By Marilyn Bushman-Carlton
I was satisfied after having the last of my five children in fewer than seven and half years that our family was complete. Like his siblings before him, the youngest was adorable, and I loved having a new baby to cuddle. My love for them was fierce and total, and my life was given to caring for and teaching them and to managing our domestic lives like the captain of a tight ship sailing calmly through any weather.
But that was how it looked from the outside. Inside I was a mess. After child number three was born in 1974, I felt deeply hopeless. I had no idea who I was. I had not been given opportunities to learn an instrument or to take lessons of any kind where I might have discovered my talents, and I had not gone to college. By then, I was a passionate feminist trying to find myself, but with little time to do it as my husband earned advanced degrees and landed a prestigious job. With his encouragement and a truckload of trepidation, I began my studies at the University of Utah the same year our youngest child entered Kindergarten.
Because I had the children so closely together, there was no time between them to lament not having a baby to hold, nor time to cry when each began school. As a student, my mom role changed little—I kept my self-life separate, attending classes, studying and writing papers while the children were in school. At home I was all theirs. But finally I was beginning to fill the empty vessel my feminist sisters talked about.
In choosing to go to school when I did, I showed my daughters, especially, that education is important. My oldest daughter and I overlapped at the University her freshman year. And because it took everyone’s help to get mom through college, all shared the household chores. My sons had the example of their father who had his weekly and daily assignments, as well. Now, I watch our boys pitch in in their own marriages and see how natural they are at being dads, and how our daughters deftly balance families and careers. As a bonus, the self-reliance each of them learned early, knowing they could take care of themselves and their jobs and schoolwork, instilled in them a sustaining self-confidence.
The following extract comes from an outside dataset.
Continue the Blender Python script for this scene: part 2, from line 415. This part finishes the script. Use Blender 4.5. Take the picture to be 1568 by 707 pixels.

Taking care of myself then and now has allowed me to live in the present and to enjoy each stage of both my children’s lives and my own. I enjoy my children as adult friends and confidants, not to mention their valuable opinions as editors. I published my first book in 1995, and praise and assistance is a two-way street in our family cooperative. In addition, I have sixteen grandchildren whom I love and enjoy just as I have always enjoyed my children. Both my personal vessel and my family nest are full.